La casa estaba llena de antigüedades. Me sentí en esa época, me teletransporté a esos momentos de la historia con las narraciones que cubrían sus paredes y se sentía un olor a viejo o guardado que me pareció muy agradable. El patio era enorme. Había plantas por todas partes y la ceiba colosal frente a mis ojos llamó mi atención porque brindaba gran sombra. Los locales fueron muy agradables. Fuera de la casa museo vendían souvenirs de todo tipo. En frente podías comprar bebidas o cualquier postre que se encontrase en la vitrina de Tata. Su torta de chocolate fue un deleite para mi paladar.
Creía que no me podía ir de Aracataca sin movilizarme en motocarro para llegar a un destino que me emocionaba mucho ver. Paré en una esquina a uno de estos señores que ofrece servicio de transporte y emprendimos nuestro camino a la estación del tren. En el trayecto me contó que era oriundo de un lugar cercano, pero que había sido bien recibido por los habitantes locales. Fue muy amable y no intentó darme por la cabeza como en otros lugares turísticos del país.
La estación del tren era un espacio pequeño. Algunos cataqueros que por ahí estaban me contaron que la estación participa de un proyecto que le permitirá ser rehabilitada. En estos momentos está pintada en un tono amarillo con ventanas verdes. Al lado de la construcción estaba la línea férrea y por mala suerte no pude ver pasar el tren.

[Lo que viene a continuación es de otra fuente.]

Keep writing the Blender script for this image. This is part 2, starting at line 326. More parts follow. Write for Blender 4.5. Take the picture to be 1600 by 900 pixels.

Almorcé en un lugar tradicional. Me sirvieron un corrientazo que llevaba arroz, ensalada, carne mechada, patacones y lentejas. Fue una experiencia placentera. Las personas del lugar, apenas supieron que era estudiante, me hicieron un descuento en el valor del almuerzo. Tenían todo tipo de comidas, para todos los gustos y placeres.
Después de todo el andar del día, el hablar con personas, el fotografiar lugares, el calor y el buen recibimiento que sentí, entendí por qué le llaman “el pueblo del realismo mágico”. Toda la experiencia en el municipio fue agradable, quizás como lo cuento no es tan sorprendente, pero yendo a conocer tiende a ser impactante. Regresé al helado bus con el pecho hinchado de felicidad por haber estado en un lugar donde el calor al final del día fue insignificante.